Ich bin allein. Um mich herum sind kaum noch Boote. Der Großteil, der mit mir dem Als passierte, ist in die Dyvig abgebogen. Wenn hier draußen etwas passiert…. ich lasse den Gedanken offen im Raum stehen und konzentriere mich auf die See, die vor mir liegt. Und auch auf mein Boot und auf mich. Ich setze den Fokus auf mein Glücksgefühl und fahre damit weit besser, wie mit jedem Wenn und Aber.

Assens kommt in Sicht. Die See ist mittlerweile wieder ruhiger und der Wind hat sich zurück gezogen. Ich bereite alles zum Anlegen vor. Ein kleiner Hauch von Angst steigt kurz in mir auf. Was ist, wenn ich nichts finde? Wenn alle Boxen belegt sind? Blödsinn, es gibt immer einen Platz. Mein größtes Problem ist jedoch meine nicht so ausgeprägte Kommunikationsfähigkeit mit Unbekannten, weshalb ich auch heute auf freie Boxen hoffe.

Ich vertreibe die aufkeimemde Furcht und gehe mein Manöver durch. Radeffekt, Windrichtung, Notfallplan. Ich halte mich links in der Boxenreihe, denn mein Radeffekt zieht Findus‘ Hintern im Rückwärtsgang nach backbord. So kann ich besser drehen, wenn ich wieder raus muss. Gleichzeitig habe ich den leichten Wind von achtern, wenn ich an steuerbord eine freie Box finde und werde so reingedrückt statt rausgeschoben.

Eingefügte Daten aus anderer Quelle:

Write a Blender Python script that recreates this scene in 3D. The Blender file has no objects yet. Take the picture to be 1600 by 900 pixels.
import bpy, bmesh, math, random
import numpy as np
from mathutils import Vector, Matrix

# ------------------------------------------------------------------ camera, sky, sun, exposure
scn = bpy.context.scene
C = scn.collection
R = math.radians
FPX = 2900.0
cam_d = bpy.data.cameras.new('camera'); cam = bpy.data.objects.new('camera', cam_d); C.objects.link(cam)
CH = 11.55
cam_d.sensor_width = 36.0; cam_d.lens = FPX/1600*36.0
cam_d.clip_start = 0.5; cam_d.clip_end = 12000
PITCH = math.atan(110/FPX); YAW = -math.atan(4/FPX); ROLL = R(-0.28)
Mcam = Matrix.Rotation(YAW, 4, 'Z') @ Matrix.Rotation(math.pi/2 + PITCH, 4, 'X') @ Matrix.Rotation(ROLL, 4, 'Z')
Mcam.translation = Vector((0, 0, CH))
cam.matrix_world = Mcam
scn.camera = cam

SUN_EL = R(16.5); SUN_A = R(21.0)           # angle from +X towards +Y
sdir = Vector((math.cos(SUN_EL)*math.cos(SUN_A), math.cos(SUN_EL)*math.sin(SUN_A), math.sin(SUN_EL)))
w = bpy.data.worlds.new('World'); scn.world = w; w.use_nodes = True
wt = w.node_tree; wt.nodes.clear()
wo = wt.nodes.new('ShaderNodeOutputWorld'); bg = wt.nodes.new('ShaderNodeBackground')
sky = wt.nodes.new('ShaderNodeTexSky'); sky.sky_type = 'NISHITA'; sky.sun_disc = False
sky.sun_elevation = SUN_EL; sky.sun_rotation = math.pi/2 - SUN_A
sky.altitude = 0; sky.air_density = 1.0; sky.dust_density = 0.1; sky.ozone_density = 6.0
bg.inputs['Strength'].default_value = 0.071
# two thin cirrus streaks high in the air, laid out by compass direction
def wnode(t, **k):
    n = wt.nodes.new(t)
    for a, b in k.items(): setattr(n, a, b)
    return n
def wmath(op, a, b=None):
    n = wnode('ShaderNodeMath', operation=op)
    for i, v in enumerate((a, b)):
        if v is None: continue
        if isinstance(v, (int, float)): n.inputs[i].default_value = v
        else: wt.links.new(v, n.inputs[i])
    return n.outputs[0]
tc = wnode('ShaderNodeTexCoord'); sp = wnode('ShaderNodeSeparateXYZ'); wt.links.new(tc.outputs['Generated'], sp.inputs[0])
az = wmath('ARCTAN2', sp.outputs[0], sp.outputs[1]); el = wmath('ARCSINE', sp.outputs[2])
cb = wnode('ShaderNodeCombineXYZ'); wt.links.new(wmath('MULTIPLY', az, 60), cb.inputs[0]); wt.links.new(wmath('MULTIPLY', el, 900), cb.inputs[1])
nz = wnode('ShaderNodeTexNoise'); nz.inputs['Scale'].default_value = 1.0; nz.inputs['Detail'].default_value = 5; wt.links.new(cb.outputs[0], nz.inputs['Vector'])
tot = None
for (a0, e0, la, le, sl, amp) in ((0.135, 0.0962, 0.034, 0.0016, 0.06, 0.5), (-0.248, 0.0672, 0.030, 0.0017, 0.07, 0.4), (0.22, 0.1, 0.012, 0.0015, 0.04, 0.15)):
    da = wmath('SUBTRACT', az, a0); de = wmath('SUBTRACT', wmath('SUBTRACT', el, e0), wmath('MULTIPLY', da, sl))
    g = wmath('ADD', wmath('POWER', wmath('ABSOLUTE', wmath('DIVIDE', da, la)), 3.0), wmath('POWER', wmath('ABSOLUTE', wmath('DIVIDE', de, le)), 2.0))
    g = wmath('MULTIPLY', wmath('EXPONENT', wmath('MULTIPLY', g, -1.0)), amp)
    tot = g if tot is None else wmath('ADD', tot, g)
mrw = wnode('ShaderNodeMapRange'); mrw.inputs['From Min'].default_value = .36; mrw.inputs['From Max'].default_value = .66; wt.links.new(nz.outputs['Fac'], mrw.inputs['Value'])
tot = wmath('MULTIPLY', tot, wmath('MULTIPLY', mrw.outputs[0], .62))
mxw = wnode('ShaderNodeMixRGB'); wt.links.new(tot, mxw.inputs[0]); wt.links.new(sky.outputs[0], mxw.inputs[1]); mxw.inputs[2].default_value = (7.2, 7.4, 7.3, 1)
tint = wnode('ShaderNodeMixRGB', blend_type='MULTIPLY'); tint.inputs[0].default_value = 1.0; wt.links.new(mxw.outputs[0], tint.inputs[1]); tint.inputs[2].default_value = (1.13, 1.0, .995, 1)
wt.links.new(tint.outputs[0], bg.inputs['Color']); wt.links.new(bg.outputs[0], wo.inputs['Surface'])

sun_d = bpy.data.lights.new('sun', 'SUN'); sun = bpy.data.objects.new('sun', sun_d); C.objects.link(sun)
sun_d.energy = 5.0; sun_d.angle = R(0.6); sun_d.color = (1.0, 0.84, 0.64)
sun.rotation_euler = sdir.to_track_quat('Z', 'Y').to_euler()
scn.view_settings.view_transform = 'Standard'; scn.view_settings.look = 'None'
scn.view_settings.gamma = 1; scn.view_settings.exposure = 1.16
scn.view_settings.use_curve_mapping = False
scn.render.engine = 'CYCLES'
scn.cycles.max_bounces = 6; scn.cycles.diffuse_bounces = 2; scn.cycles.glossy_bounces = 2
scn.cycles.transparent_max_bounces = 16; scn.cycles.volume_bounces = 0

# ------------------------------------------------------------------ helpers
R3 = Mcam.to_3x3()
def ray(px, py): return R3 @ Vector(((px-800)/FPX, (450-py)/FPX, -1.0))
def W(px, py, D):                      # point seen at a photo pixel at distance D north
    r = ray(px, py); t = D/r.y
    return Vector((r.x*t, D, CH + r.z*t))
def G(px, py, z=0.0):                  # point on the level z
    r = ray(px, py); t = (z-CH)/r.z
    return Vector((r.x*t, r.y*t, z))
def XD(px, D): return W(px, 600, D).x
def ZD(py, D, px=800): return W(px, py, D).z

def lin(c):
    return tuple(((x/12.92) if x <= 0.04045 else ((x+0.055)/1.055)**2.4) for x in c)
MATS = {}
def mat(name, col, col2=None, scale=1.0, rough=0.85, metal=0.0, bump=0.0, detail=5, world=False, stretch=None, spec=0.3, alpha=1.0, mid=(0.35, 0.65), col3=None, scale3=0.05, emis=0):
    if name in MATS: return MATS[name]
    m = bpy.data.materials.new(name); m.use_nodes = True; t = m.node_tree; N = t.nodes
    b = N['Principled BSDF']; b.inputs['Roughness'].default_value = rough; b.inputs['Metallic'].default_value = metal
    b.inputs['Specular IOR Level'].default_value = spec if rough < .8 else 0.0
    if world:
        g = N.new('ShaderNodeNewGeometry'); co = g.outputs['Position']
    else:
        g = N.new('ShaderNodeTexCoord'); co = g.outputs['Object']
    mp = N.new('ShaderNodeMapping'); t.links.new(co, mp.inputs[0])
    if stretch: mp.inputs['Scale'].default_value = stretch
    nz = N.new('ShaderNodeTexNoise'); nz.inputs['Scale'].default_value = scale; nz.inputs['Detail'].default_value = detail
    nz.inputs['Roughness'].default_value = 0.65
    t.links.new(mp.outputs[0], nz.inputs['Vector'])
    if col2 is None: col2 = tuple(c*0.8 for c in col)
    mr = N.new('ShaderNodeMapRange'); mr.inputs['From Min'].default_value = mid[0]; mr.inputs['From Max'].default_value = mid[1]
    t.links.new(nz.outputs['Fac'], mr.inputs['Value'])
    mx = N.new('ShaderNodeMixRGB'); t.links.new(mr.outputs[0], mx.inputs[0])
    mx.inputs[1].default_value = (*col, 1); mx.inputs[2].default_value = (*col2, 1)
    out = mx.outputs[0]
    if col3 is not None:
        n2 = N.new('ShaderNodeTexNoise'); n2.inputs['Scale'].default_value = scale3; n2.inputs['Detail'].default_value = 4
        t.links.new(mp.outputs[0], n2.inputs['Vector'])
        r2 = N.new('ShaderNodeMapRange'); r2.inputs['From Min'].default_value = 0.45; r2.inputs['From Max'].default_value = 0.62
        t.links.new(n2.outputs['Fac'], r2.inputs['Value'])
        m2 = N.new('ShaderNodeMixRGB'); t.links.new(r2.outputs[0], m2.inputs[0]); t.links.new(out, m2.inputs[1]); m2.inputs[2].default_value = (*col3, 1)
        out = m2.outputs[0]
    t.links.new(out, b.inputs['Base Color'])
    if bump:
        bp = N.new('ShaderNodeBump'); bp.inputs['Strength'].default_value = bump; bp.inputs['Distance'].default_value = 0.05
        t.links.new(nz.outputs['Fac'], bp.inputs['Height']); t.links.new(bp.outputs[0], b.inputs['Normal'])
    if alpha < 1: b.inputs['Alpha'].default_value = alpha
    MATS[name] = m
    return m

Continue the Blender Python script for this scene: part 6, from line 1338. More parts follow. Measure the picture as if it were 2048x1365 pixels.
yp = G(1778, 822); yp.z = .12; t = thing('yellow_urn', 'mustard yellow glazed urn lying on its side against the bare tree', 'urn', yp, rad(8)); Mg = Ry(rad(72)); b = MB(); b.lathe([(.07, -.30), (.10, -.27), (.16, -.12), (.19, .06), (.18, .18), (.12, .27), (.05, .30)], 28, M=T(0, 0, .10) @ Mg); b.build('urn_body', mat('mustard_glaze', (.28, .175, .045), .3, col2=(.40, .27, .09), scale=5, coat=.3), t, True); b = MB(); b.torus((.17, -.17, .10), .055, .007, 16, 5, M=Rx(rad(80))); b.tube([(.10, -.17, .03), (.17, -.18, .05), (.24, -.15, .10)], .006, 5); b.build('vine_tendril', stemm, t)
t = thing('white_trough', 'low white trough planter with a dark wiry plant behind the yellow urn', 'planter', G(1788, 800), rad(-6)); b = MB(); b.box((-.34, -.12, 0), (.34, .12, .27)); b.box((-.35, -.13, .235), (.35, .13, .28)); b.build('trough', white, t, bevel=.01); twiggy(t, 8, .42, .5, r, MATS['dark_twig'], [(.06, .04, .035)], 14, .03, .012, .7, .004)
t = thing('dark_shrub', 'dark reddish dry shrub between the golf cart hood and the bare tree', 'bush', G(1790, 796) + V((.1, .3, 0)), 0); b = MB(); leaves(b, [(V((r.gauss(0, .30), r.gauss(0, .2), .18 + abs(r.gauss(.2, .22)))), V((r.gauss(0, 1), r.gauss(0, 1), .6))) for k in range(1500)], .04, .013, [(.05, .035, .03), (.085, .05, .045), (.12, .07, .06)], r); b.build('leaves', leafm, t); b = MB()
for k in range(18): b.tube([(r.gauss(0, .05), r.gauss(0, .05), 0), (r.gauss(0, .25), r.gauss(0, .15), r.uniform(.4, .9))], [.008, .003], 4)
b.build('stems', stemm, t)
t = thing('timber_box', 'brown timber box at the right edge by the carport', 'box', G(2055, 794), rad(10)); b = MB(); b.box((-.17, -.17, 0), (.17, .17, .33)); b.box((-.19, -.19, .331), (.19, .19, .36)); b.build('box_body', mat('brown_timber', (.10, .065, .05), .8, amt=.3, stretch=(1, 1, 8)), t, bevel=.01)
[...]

Seit diesem Jahr sind die grünen Schilder in den freien Boxen zusätzlich mit ihrer Breite beschriftet. Das hilft ungemein die richtige Box zu finden und wie aus dem Bilderbuch klappen meine Manöver perfekt. Mein Boot ist fest. Stolz überkommt mich. Yes! Ich habe es geschafft.



Der Abend wird kurz, denn ich bin ziemlich fertig. Erschöpft von nur drei Stunden Schlaf in der letzten Nacht, nach 13 wunderbaren Stunden auf See und 53 Meilen im heutigen Kielwasser, verzichte ich heute auf fast alles im Hafen und falle nach einer kurzen Runde zur Abendsonne vollkommen müde, jedoch erfüllt mit Glück, Zufriedenheit und unendlich viel Liebe in meine Koje.